* [Data rows]:
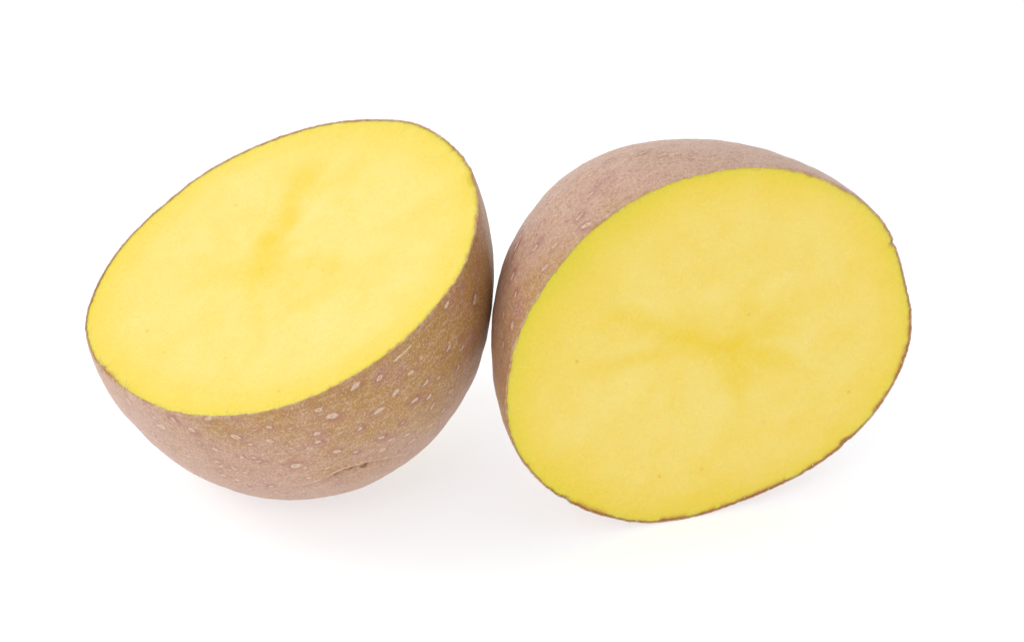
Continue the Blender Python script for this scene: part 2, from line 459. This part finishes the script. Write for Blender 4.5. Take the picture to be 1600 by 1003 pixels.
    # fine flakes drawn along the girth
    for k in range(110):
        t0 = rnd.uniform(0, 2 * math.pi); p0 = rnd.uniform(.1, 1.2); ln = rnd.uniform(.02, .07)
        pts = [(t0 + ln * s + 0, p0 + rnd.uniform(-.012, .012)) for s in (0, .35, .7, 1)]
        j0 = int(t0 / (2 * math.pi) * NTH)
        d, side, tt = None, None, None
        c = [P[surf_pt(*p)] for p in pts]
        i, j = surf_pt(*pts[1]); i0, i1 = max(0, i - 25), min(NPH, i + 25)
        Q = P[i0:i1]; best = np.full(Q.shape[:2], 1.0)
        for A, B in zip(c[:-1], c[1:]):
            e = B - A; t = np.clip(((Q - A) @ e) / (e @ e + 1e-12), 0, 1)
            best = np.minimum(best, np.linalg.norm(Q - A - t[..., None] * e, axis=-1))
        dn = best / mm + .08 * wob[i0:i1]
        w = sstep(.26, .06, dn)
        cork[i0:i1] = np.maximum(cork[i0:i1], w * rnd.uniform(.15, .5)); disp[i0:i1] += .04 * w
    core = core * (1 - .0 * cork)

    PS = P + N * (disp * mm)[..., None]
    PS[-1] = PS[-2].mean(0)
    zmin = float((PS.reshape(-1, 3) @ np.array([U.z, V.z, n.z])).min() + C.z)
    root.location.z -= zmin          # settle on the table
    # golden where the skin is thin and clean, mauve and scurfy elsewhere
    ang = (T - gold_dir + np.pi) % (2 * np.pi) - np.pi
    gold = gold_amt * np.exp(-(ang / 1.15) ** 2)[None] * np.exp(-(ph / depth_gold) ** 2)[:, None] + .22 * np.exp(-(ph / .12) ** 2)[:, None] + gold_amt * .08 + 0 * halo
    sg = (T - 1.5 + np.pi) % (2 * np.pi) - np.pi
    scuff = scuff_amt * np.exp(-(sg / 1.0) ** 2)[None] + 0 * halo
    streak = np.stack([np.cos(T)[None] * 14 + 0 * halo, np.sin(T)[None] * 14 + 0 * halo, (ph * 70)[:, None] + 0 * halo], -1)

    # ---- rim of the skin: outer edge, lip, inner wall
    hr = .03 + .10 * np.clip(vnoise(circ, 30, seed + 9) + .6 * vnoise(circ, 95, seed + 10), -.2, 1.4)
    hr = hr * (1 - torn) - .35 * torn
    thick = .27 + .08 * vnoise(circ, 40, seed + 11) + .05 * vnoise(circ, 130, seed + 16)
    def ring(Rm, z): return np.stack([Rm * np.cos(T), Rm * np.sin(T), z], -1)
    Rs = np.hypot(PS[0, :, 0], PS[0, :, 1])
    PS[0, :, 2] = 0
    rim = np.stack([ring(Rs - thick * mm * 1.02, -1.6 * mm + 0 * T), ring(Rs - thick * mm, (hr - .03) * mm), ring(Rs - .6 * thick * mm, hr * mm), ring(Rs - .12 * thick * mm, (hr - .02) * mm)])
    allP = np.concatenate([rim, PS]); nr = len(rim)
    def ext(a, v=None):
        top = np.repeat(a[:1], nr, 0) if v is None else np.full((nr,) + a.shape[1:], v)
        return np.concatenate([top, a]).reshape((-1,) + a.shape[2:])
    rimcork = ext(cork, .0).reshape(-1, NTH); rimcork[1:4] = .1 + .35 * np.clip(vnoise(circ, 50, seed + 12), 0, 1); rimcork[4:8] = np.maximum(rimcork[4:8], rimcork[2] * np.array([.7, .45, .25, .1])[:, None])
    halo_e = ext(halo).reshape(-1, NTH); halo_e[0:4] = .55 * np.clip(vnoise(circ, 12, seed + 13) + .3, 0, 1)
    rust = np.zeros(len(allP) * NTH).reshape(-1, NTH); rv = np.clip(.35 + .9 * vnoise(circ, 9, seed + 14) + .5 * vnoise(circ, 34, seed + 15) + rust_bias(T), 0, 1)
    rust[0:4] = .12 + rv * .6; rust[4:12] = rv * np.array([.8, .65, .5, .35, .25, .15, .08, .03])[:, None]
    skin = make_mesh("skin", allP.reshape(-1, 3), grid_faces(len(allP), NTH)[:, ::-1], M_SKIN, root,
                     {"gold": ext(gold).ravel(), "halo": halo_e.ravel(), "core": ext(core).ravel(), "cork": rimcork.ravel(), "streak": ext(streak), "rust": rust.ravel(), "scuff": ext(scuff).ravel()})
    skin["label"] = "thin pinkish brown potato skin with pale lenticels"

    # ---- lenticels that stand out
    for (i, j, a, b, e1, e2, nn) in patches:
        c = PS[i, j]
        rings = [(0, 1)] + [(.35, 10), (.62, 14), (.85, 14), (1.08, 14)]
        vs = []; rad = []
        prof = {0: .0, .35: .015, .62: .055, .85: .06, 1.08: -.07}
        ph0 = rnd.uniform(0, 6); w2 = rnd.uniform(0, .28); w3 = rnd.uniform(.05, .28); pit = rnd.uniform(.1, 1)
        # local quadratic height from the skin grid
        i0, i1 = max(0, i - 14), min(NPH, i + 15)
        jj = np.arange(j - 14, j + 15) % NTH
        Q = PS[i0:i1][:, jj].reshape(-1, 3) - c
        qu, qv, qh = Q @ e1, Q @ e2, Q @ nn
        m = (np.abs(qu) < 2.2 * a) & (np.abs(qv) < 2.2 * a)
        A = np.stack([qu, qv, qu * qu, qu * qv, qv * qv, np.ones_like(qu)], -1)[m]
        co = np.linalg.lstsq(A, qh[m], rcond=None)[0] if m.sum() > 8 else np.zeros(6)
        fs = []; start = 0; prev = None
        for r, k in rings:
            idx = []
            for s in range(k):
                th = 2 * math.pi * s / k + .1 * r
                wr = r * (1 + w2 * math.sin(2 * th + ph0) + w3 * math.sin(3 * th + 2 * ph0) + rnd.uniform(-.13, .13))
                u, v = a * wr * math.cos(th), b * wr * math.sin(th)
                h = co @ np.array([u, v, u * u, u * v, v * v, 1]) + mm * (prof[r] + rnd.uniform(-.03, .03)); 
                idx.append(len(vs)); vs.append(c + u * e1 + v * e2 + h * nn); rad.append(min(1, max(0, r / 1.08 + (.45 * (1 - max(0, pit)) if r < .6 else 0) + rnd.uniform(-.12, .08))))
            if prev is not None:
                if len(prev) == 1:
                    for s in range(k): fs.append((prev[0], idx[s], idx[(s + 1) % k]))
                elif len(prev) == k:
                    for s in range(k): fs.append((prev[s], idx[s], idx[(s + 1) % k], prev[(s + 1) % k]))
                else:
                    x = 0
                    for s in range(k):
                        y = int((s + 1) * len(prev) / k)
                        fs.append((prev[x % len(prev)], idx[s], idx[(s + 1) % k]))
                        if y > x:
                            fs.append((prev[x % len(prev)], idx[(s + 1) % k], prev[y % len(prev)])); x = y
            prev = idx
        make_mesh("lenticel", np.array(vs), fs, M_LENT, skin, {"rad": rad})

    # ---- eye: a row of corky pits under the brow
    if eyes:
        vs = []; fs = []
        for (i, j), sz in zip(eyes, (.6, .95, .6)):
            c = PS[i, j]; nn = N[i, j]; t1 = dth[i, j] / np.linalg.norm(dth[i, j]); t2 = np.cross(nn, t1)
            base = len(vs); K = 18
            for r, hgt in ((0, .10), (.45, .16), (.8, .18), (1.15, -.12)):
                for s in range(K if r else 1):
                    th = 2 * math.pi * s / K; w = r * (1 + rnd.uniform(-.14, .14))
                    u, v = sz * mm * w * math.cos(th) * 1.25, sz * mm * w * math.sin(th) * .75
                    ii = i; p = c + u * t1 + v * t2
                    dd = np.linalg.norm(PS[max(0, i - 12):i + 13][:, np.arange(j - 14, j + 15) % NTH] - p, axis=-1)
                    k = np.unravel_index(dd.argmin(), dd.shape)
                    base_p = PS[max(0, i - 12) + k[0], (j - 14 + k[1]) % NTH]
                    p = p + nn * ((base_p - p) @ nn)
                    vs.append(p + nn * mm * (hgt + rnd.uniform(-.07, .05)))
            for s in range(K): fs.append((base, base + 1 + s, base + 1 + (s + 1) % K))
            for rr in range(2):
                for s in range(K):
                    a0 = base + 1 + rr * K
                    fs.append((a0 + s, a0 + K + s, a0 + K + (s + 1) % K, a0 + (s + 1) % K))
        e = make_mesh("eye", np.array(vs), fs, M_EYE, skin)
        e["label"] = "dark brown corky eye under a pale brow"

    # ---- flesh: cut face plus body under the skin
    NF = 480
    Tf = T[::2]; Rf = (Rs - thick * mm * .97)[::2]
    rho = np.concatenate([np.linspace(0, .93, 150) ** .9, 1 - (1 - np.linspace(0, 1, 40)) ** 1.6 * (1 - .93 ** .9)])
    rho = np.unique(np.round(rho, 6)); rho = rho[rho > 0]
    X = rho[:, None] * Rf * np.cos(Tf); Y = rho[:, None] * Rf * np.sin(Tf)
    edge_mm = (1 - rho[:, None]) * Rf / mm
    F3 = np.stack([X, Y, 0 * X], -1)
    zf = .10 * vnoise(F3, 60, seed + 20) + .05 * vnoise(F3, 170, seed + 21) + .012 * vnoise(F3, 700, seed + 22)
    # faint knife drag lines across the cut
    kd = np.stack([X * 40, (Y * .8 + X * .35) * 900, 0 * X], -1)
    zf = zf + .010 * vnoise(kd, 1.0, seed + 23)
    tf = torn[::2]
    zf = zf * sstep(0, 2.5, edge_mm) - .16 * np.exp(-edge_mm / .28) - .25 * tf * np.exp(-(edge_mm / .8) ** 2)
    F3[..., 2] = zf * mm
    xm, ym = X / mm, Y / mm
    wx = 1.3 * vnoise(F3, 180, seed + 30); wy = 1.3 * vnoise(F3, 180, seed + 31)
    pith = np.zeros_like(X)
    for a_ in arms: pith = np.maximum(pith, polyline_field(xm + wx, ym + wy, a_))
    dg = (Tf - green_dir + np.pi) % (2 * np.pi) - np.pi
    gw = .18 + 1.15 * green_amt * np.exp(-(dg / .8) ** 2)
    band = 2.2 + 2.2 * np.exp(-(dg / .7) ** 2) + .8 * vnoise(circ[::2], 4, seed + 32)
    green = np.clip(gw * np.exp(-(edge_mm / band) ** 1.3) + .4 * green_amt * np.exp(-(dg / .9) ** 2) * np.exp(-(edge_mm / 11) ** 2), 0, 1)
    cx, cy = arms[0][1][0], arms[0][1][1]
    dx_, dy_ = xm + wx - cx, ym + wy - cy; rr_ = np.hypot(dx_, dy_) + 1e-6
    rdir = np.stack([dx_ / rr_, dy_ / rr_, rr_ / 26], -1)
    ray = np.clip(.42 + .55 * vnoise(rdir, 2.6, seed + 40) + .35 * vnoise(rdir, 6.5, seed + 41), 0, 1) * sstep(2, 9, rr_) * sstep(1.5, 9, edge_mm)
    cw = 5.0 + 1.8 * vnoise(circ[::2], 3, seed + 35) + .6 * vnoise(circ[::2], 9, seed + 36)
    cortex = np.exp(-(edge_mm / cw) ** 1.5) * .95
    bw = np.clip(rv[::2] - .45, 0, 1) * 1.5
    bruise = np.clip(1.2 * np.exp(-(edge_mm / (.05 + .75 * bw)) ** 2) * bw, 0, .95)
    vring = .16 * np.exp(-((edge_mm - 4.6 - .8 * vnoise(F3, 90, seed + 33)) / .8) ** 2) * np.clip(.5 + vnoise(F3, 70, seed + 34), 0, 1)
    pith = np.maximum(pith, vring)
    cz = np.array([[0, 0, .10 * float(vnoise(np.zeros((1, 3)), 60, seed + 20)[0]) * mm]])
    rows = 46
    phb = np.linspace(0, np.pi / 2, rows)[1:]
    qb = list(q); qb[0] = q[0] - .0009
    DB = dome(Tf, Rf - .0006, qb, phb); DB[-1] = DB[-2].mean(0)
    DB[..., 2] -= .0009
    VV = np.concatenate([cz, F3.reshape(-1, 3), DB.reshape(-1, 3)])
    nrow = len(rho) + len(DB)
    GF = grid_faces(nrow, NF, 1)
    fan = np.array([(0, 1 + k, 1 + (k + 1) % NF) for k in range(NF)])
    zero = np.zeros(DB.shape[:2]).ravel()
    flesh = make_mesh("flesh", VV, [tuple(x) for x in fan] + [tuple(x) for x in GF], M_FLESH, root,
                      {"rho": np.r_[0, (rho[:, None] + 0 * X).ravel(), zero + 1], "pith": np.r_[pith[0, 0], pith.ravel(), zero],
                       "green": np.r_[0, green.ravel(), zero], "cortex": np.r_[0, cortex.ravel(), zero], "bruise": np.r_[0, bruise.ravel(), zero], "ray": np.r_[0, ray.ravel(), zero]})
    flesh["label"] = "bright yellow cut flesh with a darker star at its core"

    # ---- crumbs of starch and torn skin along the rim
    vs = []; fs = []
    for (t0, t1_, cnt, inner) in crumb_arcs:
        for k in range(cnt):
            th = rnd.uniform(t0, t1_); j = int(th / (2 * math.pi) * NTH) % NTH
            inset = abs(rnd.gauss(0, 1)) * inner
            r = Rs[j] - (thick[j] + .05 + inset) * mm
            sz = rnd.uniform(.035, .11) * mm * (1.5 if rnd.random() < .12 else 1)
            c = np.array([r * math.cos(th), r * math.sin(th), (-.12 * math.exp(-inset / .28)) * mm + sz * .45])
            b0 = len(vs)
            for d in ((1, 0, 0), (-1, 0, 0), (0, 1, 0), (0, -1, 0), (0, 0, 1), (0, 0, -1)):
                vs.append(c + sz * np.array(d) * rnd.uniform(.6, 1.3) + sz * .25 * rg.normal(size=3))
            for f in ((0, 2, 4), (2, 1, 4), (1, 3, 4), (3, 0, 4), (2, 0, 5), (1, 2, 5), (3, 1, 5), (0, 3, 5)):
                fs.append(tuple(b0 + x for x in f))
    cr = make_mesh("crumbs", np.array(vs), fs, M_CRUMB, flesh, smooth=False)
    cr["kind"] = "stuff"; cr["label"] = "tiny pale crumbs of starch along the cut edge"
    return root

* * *

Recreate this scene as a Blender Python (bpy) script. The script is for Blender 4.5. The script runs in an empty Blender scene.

* [Challenge]: Starting with the line with "Continue the Blender" and ending with the line with "streak = np.stack([np.cos(T)[None]", extract every line exactly and nothing outside that span.

* [Full answer]:
Continue the Blender Python script for this scene: part 2, from line 459. This part finishes the script. Write for Blender 4.5. Take the picture to be 1600 by 1003 pixels.
    # fine flakes drawn along the girth
    for k in range(110):
        t0 = rnd.uniform(0, 2 * math.pi); p0 = rnd.uniform(.1, 1.2); ln = rnd.uniform(.02, .07)
        pts = [(t0 + ln * s + 0, p0 + rnd.uniform(-.012, .012)) for s in (0, .35, .7, 1)]
        j0 = int(t0 / (2 * math.pi) * NTH)
        d, side, tt = None, None, None
        c = [P[surf_pt(*p)] for p in pts]
        i, j = surf_pt(*pts[1]); i0, i1 = max(0, i - 25), min(NPH, i + 25)
        Q = P[i0:i1]; best = np.full(Q.shape[:2], 1.0)
        for A, B in zip(c[:-1], c[1:]):
            e = B - A; t = np.clip(((Q - A) @ e) / (e @ e + 1e-12), 0, 1)
            best = np.minimum(best, np.linalg.norm(Q - A - t[..., None] * e, axis=-1))
        dn = best / mm + .08 * wob[i0:i1]
        w = sstep(.26, .06, dn)
        cork[i0:i1] = np.maximum(cork[i0:i1], w * rnd.uniform(.15, .5)); disp[i0:i1] += .04 * w
    core = core * (1 - .0 * cork)

    PS = P + N * (disp * mm)[..., None]
    PS[-1] = PS[-2].mean(0)
    zmin = float((PS.reshape(-1, 3) @ np.array([U.z, V.z, n.z])).min() + C.z)
    root.location.z -= zmin          # settle on the table
    # golden where the skin is thin and clean, mauve and scurfy elsewhere
    ang = (T - gold_dir + np.pi) % (2 * np.pi) - np.pi
    gold = gold_amt * np.exp(-(ang / 1.15) ** 2)[None] * np.exp(-(ph / depth_gold) ** 2)[:, None] + .22 * np.exp(-(ph / .12) ** 2)[:, None] + gold_amt * .08 + 0 * halo
    sg = (T - 1.5 + np.pi) % (2 * np.pi) - np.pi
    scuff = scuff_amt * np.exp(-(sg / 1.0) ** 2)[None] + 0 * halo
    streak = np.stack([np.cos(T)[None] * 14 + 0 * halo, np.sin(T)[None] * 14 + 0 * halo, (ph * 70)[:, None] + 0 * halo], -1)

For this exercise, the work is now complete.